▶ [Data lines]
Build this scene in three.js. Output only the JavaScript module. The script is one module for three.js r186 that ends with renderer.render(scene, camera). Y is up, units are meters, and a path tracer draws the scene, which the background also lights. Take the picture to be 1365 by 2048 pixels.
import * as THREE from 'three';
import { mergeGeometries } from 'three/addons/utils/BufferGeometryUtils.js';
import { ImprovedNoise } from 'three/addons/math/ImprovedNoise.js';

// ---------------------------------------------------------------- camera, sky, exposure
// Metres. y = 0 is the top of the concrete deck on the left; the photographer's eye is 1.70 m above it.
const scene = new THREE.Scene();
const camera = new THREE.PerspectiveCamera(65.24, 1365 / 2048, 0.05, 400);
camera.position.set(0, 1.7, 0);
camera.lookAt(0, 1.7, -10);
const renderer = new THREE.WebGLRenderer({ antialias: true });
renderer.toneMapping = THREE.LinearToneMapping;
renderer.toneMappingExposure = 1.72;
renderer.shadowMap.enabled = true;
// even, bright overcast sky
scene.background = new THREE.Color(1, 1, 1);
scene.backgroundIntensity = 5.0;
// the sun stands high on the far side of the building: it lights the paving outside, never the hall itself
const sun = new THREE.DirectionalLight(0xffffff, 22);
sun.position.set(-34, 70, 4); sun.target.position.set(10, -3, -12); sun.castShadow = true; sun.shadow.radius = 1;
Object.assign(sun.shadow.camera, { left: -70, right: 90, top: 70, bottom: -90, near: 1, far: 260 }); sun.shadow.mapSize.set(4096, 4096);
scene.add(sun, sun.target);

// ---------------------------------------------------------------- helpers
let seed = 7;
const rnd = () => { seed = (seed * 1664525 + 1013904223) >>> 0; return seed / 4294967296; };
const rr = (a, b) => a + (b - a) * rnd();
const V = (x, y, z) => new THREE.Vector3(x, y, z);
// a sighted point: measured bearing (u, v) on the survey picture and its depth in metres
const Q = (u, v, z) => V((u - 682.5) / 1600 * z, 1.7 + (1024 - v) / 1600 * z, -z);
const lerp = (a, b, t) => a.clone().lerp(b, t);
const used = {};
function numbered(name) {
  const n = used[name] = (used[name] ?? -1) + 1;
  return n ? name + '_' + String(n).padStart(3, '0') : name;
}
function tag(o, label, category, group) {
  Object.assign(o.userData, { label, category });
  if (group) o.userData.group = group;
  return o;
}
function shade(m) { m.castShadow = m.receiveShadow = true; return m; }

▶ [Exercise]
Transcribe the material above word for word.

▶ [The response]
Build this scene in three.js. Output only the JavaScript module. The script is one module for three.js r186 that ends with renderer.render(scene, camera). Y is up, units are meters, and a path tracer draws the scene, which the background also lights. Take the picture to be 1365 by 2048 pixels.
import * as THREE from 'three';
import { mergeGeometries } from 'three/addons/utils/BufferGeometryUtils.js';
import { ImprovedNoise } from 'three/addons/math/ImprovedNoise.js';

// ---------------------------------------------------------------- camera, sky, exposure
// Metres. y = 0 is the top of the concrete deck on the left; the photographer's eye is 1.70 m above it.
const scene = new THREE.Scene();
const camera = new THREE.PerspectiveCamera(65.24, 1365 / 2048, 0.05, 400);
camera.position.set(0, 1.7, 0);
camera.lookAt(0, 1.7, -10);
const renderer = new THREE.WebGLRenderer({ antialias: true });
renderer.toneMapping = THREE.LinearToneMapping;
renderer.toneMappingExposure = 1.72;
renderer.shadowMap.enabled = true;
// even, bright overcast sky
scene.background = new THREE.Color(1, 1, 1);
scene.backgroundIntensity = 5.0;
// the sun stands high on the far side of the building: it lights the paving outside, never the hall itself
const sun = new THREE.DirectionalLight(0xffffff, 22);
sun.position.set(-34, 70, 4); sun.target.position.set(10, -3, -12); sun.castShadow = true; sun.shadow.radius = 1;
Object.assign(sun.shadow.camera, { left: -70, right: 90, top: 70, bottom: -90, near: 1, far: 260 }); sun.shadow.mapSize.set(4096, 4096);
scene.add(sun, sun.target);

// ---------------------------------------------------------------- helpers
let seed = 7;
const rnd = () => { seed = (seed * 1664525 + 1013904223) >>> 0; return seed / 4294967296; };
const rr = (a, b) => a + (b - a) * rnd();
const V = (x, y, z) => new THREE.Vector3(x, y, z);
// a sighted point: measured bearing (u, v) on the survey picture and its depth in metres
const Q = (u, v, z) => V((u - 682.5) / 1600 * z, 1.7 + (1024 - v) / 1600 * z, -z);
const lerp = (a, b, t) => a.clone().lerp(b, t);
const used = {};
function numbered(name) {
  const n = used[name] = (used[name] ?? -1) + 1;
  return n ? name + '_' + String(n).padStart(3, '0') : name;
}
function tag(o, label, category, group) {
  Object.assign(o.userData, { label, category });
  if (group) o.userData.group = group;
  return o;
}
function shade(m) { m.castShadow = m.receiveShadow = true; return m; }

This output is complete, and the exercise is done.